Zdjęcie: Pixabay
28-02-2025 08:51
Łotewskie biura podróży nie będą mogły organizować wyjazdów turystycznych do Rosji i Białorusi – taką zmianę prawa przyjęto w pierwszym czytaniu w Saeimie, argumentując ją względami bezpieczeństwa zarówno podróżnych, jak i całego państwa. Projekt, o którym wspominaliśmy w pierwszej połowie lutego, budzi kontrowersje – część posłów uważa, że nie rozwiąże on realnych problemów, inni natomiast uznają go za zbyt surowy.
Mimo wielokrotnych apeli o unikanie podróży do Rosji, każdego miesiąca odwiedzało ją niemal dwa tysiące mieszkańców Łotwy. Rządząca partia „Nowa Jedność” zaproponowała zatem zmiany w prawie, by oficjalnie zakazać biurom podróży organizowania takich wyjazdów.
Zwolennicy nowych przepisów twierdzą, że podróżowanie do tych krajów jest niebezpieczne i stwarza zagrożenie dla bezpieczeństwa narodowego. Inni podkreślają, że zakaz dotknie jedynie niewielki odsetek podróżnych, ponieważ turystyczne wyjazdy do Rosji i tak już się nie odbywają, a do Białorusi organizuje je zaledwie kilka biur. Ponad 90% przekroczeń granicy z Białorusią dokonują osoby podróżujące indywidualnie.
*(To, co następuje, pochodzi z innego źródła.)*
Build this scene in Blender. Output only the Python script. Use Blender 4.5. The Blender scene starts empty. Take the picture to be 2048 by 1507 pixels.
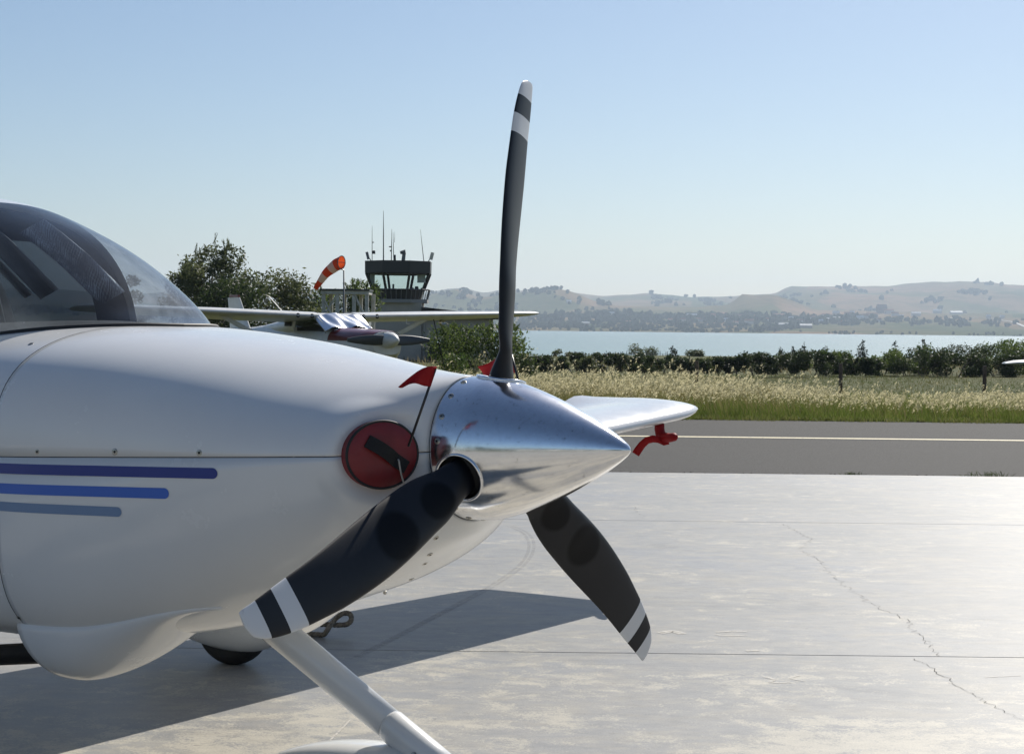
import bpy, math, random
import numpy as np
from mathutils import Vector, Matrix

sc = bpy.context.scene
COL = sc.collection
R = math.radians
random.seed(7)
RNG = np.random.default_rng(11)

# ------------------------------------------------------------------ camera
CAM_Z = 1.4595
FPX, CX, CY, HZ = 3300.0, 1024.0, 753.5, 653.0      # focal length and image centre in photo pixels
PITCH = math.atan((CY - HZ) / FPX)
ROLL = R(0.65)
_r0 = Vector((1, 0, 0)); _u0 = Vector((0, math.sin(PITCH), math.cos(PITCH))); _d0 = Vector((0, math.cos(PITCH), -math.sin(PITCH)))
C_RIGHT = _r0 * math.cos(ROLL) + _u0 * math.sin(ROLL)
C_UP = _u0 * math.cos(ROLL) - _r0 * math.sin(ROLL)
cam_d = bpy.data.cameras.new('camera'); cam = bpy.data.objects.new('camera', cam_d); COL.objects.link(cam)
m = Matrix.Identity(4)
for i in range(3):
    m[i][0] = C_RIGHT[i]; m[i][1] = C_UP[i]; m[i][2] = -_d0[i]
m[2][3] = CAM_Z
cam.matrix_world = m
cam_d.sensor_fit = 'HORIZONTAL'; cam_d.sensor_width = 36.0; cam_d.lens = FPX * 36.0 / 2048.0
cam_d.clip_start = 0.05; cam_d.clip_end = 60000.0
sc.camera = cam

# ------------------------------------------------------------------ sky and sun
SUN_EL, SUN_AZ = R(38.0), R(24.0)                       # azimuth to the right of the view direction (+Y)
SUN_DIR = Vector((math.sin(SUN_AZ) * math.cos(SUN_EL), math.cos(SUN_AZ) * math.cos(SUN_EL), math.sin(SUN_EL)))
world = bpy.data.worlds.new('World'); sc.world = world; world.use_nodes = True
wt = world.node_tree; wt.nodes.clear()
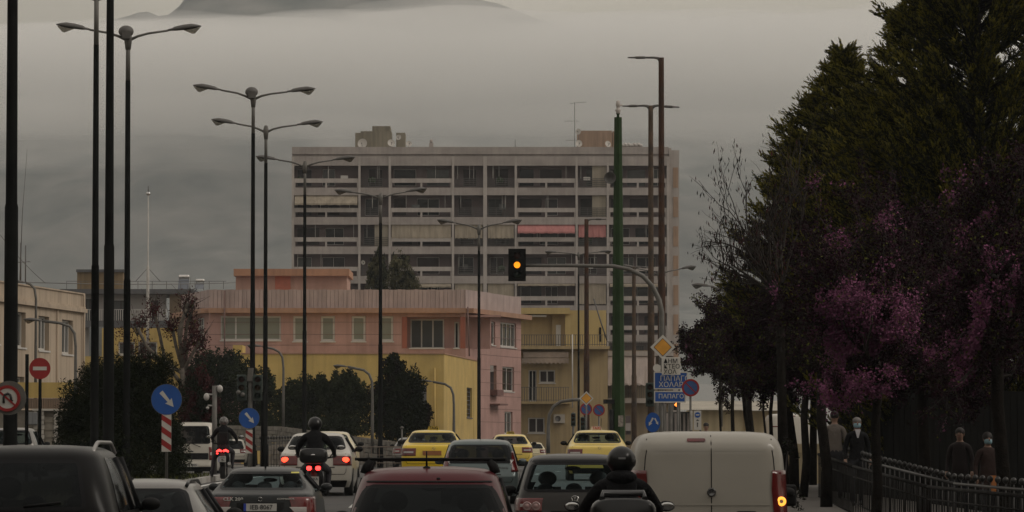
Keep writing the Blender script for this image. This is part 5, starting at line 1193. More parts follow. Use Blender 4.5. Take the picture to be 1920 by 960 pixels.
for px, d, lb, r, ys_ in ((19, 62, 'thick dark lamp column at the far left edge, its head above the picture', .082, ((.45, 1.05),)), (177, 100, 'thinner dark lamp column left of another, running out of the top of the picture', .075, ()), (203, 84, 'dark lamp column in front of the oleander, running out of the top of the picture', .085, ())):
    t = empty('street_lamp', (X(px, d), d, g(d)+(.1 if px > 100 else 0)), 0, label=lb, cat='street lamp', group='double-armed street lamps along the median'); pole(t, 11.6, r*1.3, r*.8)
    for s in (-1, 1):
        MB().tube([(0, 0, 11.5), (s*.5, 0, 11.65), (s*1.1, 0, 11.75)], .035, 8).build('arm', M_galv, t); lamp_head(t, (s*1.1, 0, 11.75), s, .12)
    if px == 19: MB().lathe((0, 0, 1.62+(850-792)/129-1.62+.85), [(.115, -.04), (.118, 0), (.115, .02)], 14).build('pole_strap', mat('grey_label'), t)
def led(px, pyt, d, r, heads, label, m=M_rust, top=0):
    t = empty('street_lamp', (X(px, d), d, g(d)+.1), 0, label=label, cat='street lamp', group='rusty single poles with flat lamp heads'); h = Z(pyt, d)-g(d)-.1; x = X(px, d)
    mb = MB().tube([(0, 0, 0), (0, 0, h*.45), (0, 0, h*.46), (0, 0, h*.97), (0, 0, h)], [r*1.2, r*1.1, r*.95, r*.8, r*.8], 10); mb.build('pole', m, t)
    for tx, ty in heads:
        a = X(tx, d)-x; z = Z(ty, d)-g(d)-.1; s = math.copysign(1, a)
        MB().tube([(0, 0, h-.15), (s*.12, 0, h-.02), (s*.25, 0, h), (a*.45, 0, (h+z)/2)], [.06, .055, .04, .035], 8).build('arm', M_head, t)
        mb = MB(); x0, x1 = a*.45, a; n = 8; rows = [(0, .03, .03), (.1, .05, .05), (.55, .07, .05), (.6, .05, .03), (1, .045, .025)]; v = []
        for q, w_, h_ in rows:
            for i in range(n): b = 2*math.pi*i/n+.39; v.append((x0+(x1-x0)*q, w_*1.6*math.cos(b), (h+z)/2+(z-h)*.5*q+h_*math.sin(b)))
        mb.add(v, [(j*n+i, (j+1)*n+i, (j+1)*n+(i+1) % n, j*n+(i+1) % n) for j in range(4) for i in range(n)]+[tuple(range(n)), tuple(range(5*n-1, 4*n-1, -1))]); mb.build('lamp_head', M_head, t)
    return t
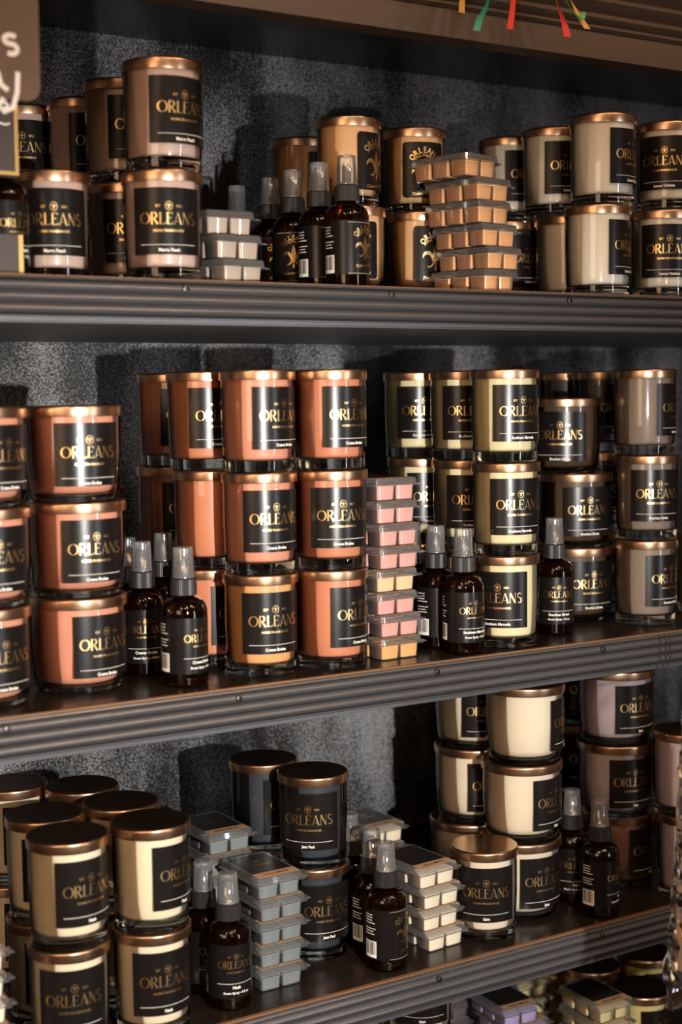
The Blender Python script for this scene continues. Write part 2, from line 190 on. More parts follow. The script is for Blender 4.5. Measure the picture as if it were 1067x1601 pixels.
MELTS = [
    (0.7127, 0.085, 't', 2, 0, 'bone', 'wax melt packs beside the taupe candles', 'small clear wax melt pack, topmost of the three beside the taupe candles'),
    (0.7118, 0.073, 't', 1, 7, 'bone', 'wax melt packs beside the taupe candles', 'small clear wax melt pack, middle of the three beside the taupe candles'),
    (0.7086, 0.0653, 't', 0, 14, 'bone', 'wax melt packs beside the taupe candles', 'small clear wax melt pack, bottom of the three beside the taupe candles'),
    (1.0343, 0.059, 't', 0, 13, 'orange', 'orange wax melt packs', 'lowest orange wax melt pack of the stack on the top shelf'),
    (1.0413, 0.0581, 't', 1, 10, 'orange', 'orange wax melt packs', 'second orange wax melt pack from the bottom'),
    (1.0354, 0.0574, 't', 2, 8, 'orange', 'orange wax melt packs', 'third orange wax melt pack from the bottom'),
    (1.0265, 0.0587, 't', 3, 12, 'orange', 'orange wax melt packs', 'fourth orange wax melt pack from the bottom'),
    (1.0264, 0.0581, 't', 4, 10, 'orange', 'orange wax melt packs', 'fifth orange wax melt pack, just under the topmost'),
    (1.0083, 0.059, 't', 5, 13, 'orange', 'orange wax melt packs', 'topmost orange wax melt pack of the stack on the top shelf'),
    (0.9088, 0.0714, 'm', 0, 3, 'apricot', 'pink wax melt packs', 'lowest wax melt pack of the eight-high stack beside coral candles, amber orange'),
    (0.9091, 0.0714, 'm', 1, 3, 'pink', 'pink wax melt packs', 'second lowest wax melt pack of the eight-high stack beside coral candles, pink'),
    (0.9044, 0.0714, 'm', 2, 3, 'pink', 'pink wax melt packs', 'third lowest wax melt pack of the eight-high stack beside coral candles, pink'),
    (0.9039, 0.0714, 'm', 3, 3, 'peachmelt', 'pink wax melt packs', 'fourth lowest wax melt pack of the eight-high stack beside coral candles, pale peach'),
    (0.9084, 0.0714, 'm', 4, 3, 'pink', 'pink wax melt packs', 'fifth lowest wax melt pack of the eight-high stack beside coral candles, pink'),
    (0.9079, 0.0714, 'm', 5, 3, 'pink', 'pink wax melt packs', 'sixth lowest wax melt pack of the eight-high stack beside coral candles, pink'),
    (0.9049, 0.0714, 'm', 6, 3, 'pink', 'pink wax melt packs', 'seventh lowest wax melt pack of the eight-high stack beside coral candles, pink'),
    (0.9043, 0.0714, 'm', 7, 3, 'pink', 'pink wax melt packs', 'topmost wax melt pack of the eight-high stack beside coral candles, pink'),
    (0.7587, 0.0825, 'l', 0, 1, 'slate', 'grey wax melt packs', 'lowest grey wax melt pack of the front five-high stack'),
    (0.7592, 0.0825, 'l', 1, 1, 'slate', 'grey wax melt packs', 'second lowest grey wax melt pack of the front five-high stack'),
    (0.7596, 0.0825, 'l', 2, 1, 'slate', 'grey wax melt packs', 'third lowest grey wax melt pack of the front five-high stack'),
    (0.7601, 0.0825, 'l', 3, 1, 'slate', 'grey wax melt packs', 'fourth lowest grey wax melt pack of the front five-high stack'),
    (0.7574, 0.0825, 'l', 4, 1, 'slate', 'grey wax melt packs', 'topmost grey wax melt pack of the front five-high stack'),
    (0.748, 0.1765, 'l', 0, -3, 'slate', 'grey wax melt packs', 'lowest grey wax melt pack of the rear stack before the navy candles'),
    (0.7485, 0.1765, 'l', 1, -3, 'slate', 'grey wax melt packs', 'second lowest grey wax melt pack of the rear stack before the navy candles'),
    (0.749, 0.1765, 'l', 2, -3, 'slate', 'grey wax melt packs', 'third lowest grey wax melt pack of the rear stack before the navy candles'),
    (0.7496, 0.1765, 'l', 3, -3, 'slate', 'grey wax melt packs', 'fourth lowest grey wax melt pack of the rear stack before the navy candles'),
    (0.7473, 0.1785, 'l', 4, 1, 'slate', 'grey wax melt packs', 'fifth lowest grey wax melt pack of the rear stack before the navy candles'),
    (0.7478, 0.1785, 'l', 5, 1, 'slate', 'grey wax melt packs', 'topmost grey wax melt pack of the rear stack before the navy candles'),
    (0.9716, 0.0762, 'l', 0, 5, 'ivorymelt', 'white wax melt packs on the lower shelf', 'lowest white wax melt pack beside the single copper-lidded candle'),
    (0.9647, 0.0762, 'l', 1, 5, 'ivorymelt', 'white wax melt packs on the lower shelf', 'second lowest white wax melt pack beside the single copper-lidded candle'),
    (0.9658, 0.0762, 'l', 2, 5, 'ivorymelt', 'white wax melt packs on the lower shelf', 'third lowest white wax melt pack beside the single copper-lidded candle'),
    (0.9599, 0.0762, 'l', 3, 5, 'ivorymelt', 'white wax melt packs on the lower shelf', 'topmost white wax melt pack beside the single copper-lidded candle'),
    (0.9994, 0.2414, 'l', 0, 3, 'ivorymelt', 'white wax melt packs on the lower shelf', 'lowest white wax melt pack of the rear stack behind the amber bottles'),
    (0.9997, 0.2414, 'l', 1, 3, 'ivorymelt', 'white wax melt packs on the lower shelf', 'second lowest white wax melt pack of the rear stack behind the amber bottles'),
    (1.0, 0.2414, 'l', 2, 3, 'ivorymelt', 'white wax melt packs on the lower shelf', 'third lowest white wax melt pack of the rear stack behind the amber bottles'),
    (1.0003, 0.2414, 'l', 3, 3, 'ivorymelt', 'white wax melt packs on the lower shelf', 'topmost white wax melt pack of the rear stack behind the amber bottles'),
    (0.4172, 0.048, 'l', 0, 0, 'ivorymelt', 'white wax melt packs at the left edge', 'lowest white wax melt pack cut by the left edge before the cream candles'),
    (0.4157, 0.048, 'l', 1, 0, 'ivorymelt', 'white wax melt packs at the left edge', 'second lowest white wax melt pack cut by the left edge before the cream candles'),
    (0.4148, 0.048, 'l', 2, 0, 'ivorymelt', 'white wax melt packs at the left edge', 'middle white wax melt pack cut by the left edge before the cream candles'),
    (0.4133, 0.048, 'l', 3, 0, 'ivorymelt', 'white wax melt packs at the left edge', 'second highest white wax melt pack cut by the left edge before the cream candles'),
    (0.4133, 0.048, 'l', 4, 0, 'ivorymelt', 'white wax melt packs at the left edge', 'topmost white wax melt pack cut by the left edge before the cream candles'),
    (1.158, 0.158, 'b', 0, 0, 'purple', 'purple wax melt packs', 'lowest purple wax melt pack of the stack under the lower shelf'),
    (1.158, 0.158, 'b', 1, 2, 'purple', 'purple wax melt packs', 'second lowest purple wax melt pack of the stack under the lower shelf'),
    (1.162, 0.158, 'b', 2, -2, 'purple', 'purple wax melt packs', 'third lowest purple wax melt pack of the stack under the lower shelf'),
    (1.16, 0.158, 'b', 3, 3, 'purple', 'purple wax melt packs', 'fourth lowest purple wax melt pack of the stack under the lower shelf'),
    (1.154, 0.158, 'b', 4, -3, 'purple', 'purple wax melt packs', 'middle purple wax melt pack of the stack under the lower shelf'),
    (1.16, 0.158, 'b', 5, 0, 'purple', 'purple wax melt packs', 'fourth highest purple wax melt pack of the stack under the lower shelf'),
    (1.158, 0.158, 'b', 6, -4, 'purple', 'purple wax melt packs', 'third highest purple wax melt pack of the stack under the lower shelf'),
    (1.168, 0.158, 'b', 7, 2, 'purple', 'purple wax melt packs', 'second highest purple wax melt pack of the stack under the lower shelf'),
    (1.154, 0.158, 'b', 8, -3, 'purple', 'purple wax melt packs', 'topmost purple wax melt pack of the stack under the lower shelf'),
    (1.118, 0.262, 'b', 0, 2, 'plum', 'purple wax melt packs', 'lowest dark plum wax melt pack beside the purple ones'),
    (1.118, 0.262, 'b', 1, 2, 'plum', 'purple wax melt packs', 'second lowest dark plum wax melt pack beside the purple ones'),
    (1.118, 0.262, 'b', 2, 2, 'plum', 'purple wax melt packs', 'third lowest dark plum wax melt pack beside the purple ones'),
    (1.118, 0.262, 'b', 3, 2, 'plum', 'purple wax melt packs', 'fourth lowest dark plum wax melt pack beside the purple ones'),
    (1.118, 0.262, 'b', 4, 2, 'plum', 'purple wax melt packs', 'middle dark plum wax melt pack beside the purple ones'),
    (1.118, 0.262, 'b', 5, 2, 'plum', 'purple wax melt packs', 'fourth highest dark plum wax melt pack beside the purple ones'),
    (1.118, 0.262, 'b', 6, 2, 'plum', 'purple wax melt packs', 'third highest dark plum wax melt pack beside the purple ones'),
    (1.118, 0.262, 'b', 7, 2, 'plum', 'purple wax melt packs', 'second highest dark plum wax melt pack beside the purple ones'),
    (1.118, 0.262, 'b', 8, 2, 'plum', 'purple wax melt packs', 'topmost dark plum wax melt pack beside the purple ones'),
    (1.262, 0.103, 'b', 0, 0, 'yellow', 'yellow wax melt packs', 'lowest yellow wax melt pack of the front stack on the bottom shelf'),
    (1.262, 0.103, 'b', 1, 2, 'yellow', 'yellow wax melt packs', 'second lowest yellow wax melt pack of the front stack on the bottom shelf'),
    (1.262, 0.103, 'b', 2, 1, 'yellow', 'yellow wax melt packs', 'third lowest yellow wax melt pack of the front stack on the bottom shelf'),
    (1.262, 0.103, 'b', 3, -2, 'yellow', 'yellow wax melt packs', 'fourth lowest yellow wax melt pack of the front stack on the bottom shelf'),
    (1.262, 0.103, 'b', 4, 2, 'yellow', 'yellow wax melt packs', 'middle yellow wax melt pack of the front stack on the bottom shelf'),
    (1.262, 0.103, 'b', 5, 0, 'yellow', 'yellow wax melt packs', 'fourth highest yellow wax melt pack of the front stack on the bottom shelf'),
    (1.262, 0.103, 'b', 6, 3, 'yellow', 'yellow wax melt packs', 'third highest yellow wax melt pack of the front stack on the bottom shelf'),
    (1.262, 0.103, 'b', 7, -2, 'yellow', 'yellow wax melt packs', 'second highest yellow wax melt pack of the front stack on the bottom shelf'),
    (1.262, 0.103, 'b', 8, 0, 'yellow', 'yellow wax melt packs', 'topmost yellow wax melt pack of the front stack on the bottom shelf'),
    (1.255, 0.262, 'b', 0, 4, 'yellow', 'yellow wax melt packs', 'lowest yellow wax melt pack of the rear stack right under the lower shelf'),
    (1.255, 0.262, 'b', 1, 4, 'yellow', 'yellow wax melt packs', 'second lowest yellow wax melt pack of the rear stack right under the lower shelf'),
    (1.255, 0.262, 'b', 2, 4, 'yellow', 'yellow wax melt packs', 'third lowest yellow wax melt pack of the rear stack right under the lower shelf'),
    (1.255, 0.262, 'b', 3, 4, 'yellow', 'yellow wax melt packs', 'fourth lowest yellow wax melt pack of the rear stack right under the lower shelf'),
    (1.255, 0.262, 'b', 4, 4, 'yellow', 'yellow wax melt packs', 'middle yellow wax melt pack of the rear stack right under the lower shelf'),
    (1.255, 0.262, 'b', 5, 4, 'yellow', 'yellow wax melt packs', 'fourth highest yellow wax melt pack of the rear stack right under the lower shelf'),
    (1.255, 0.262, 'b', 6, 4, 'yellow', 'yellow wax melt packs', 'third highest yellow wax melt pack of the rear stack right under the lower shelf'),
    (1.255, 0.262, 'b', 7, 4, 'yellow', 'yellow wax melt packs', 'second highest yellow wax melt pack of the rear stack right under the lower shelf'),
    (1.255, 0.262, 'b', 8, 4, 'yellow', 'yellow wax melt packs', 'topmost yellow wax melt pack of the rear stack right under the lower shelf'),
]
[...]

Część opozycji twierdzi, że zmiany to jedynie populistyczny gest przedwyborczy, który nie przyniesie realnych efektów – podróżni i tak znajdą sposoby na wyjazd, zwłaszcza że granice strefy Schengen pozostają otwarte.
Inni krytycy wskazują na niespójność nowego prawa – skoro zakazuje się organizacji podróży do Rosji i Białorusi, to dlaczego nie do innych krajów objętych konfliktami, jak Izrael czy Ukraina? Z kolei nacjonaliści postulują jeszcze ostrzejsze środki – całkowity zakaz przewozów pasażerskich do tych państw. Pierwsze głosowanie w parlamencie zakończyło się przyjęciem projektu, ale aby nowe przepisy weszły w życie, muszą jeszcze przejść dwa kolejne czytania.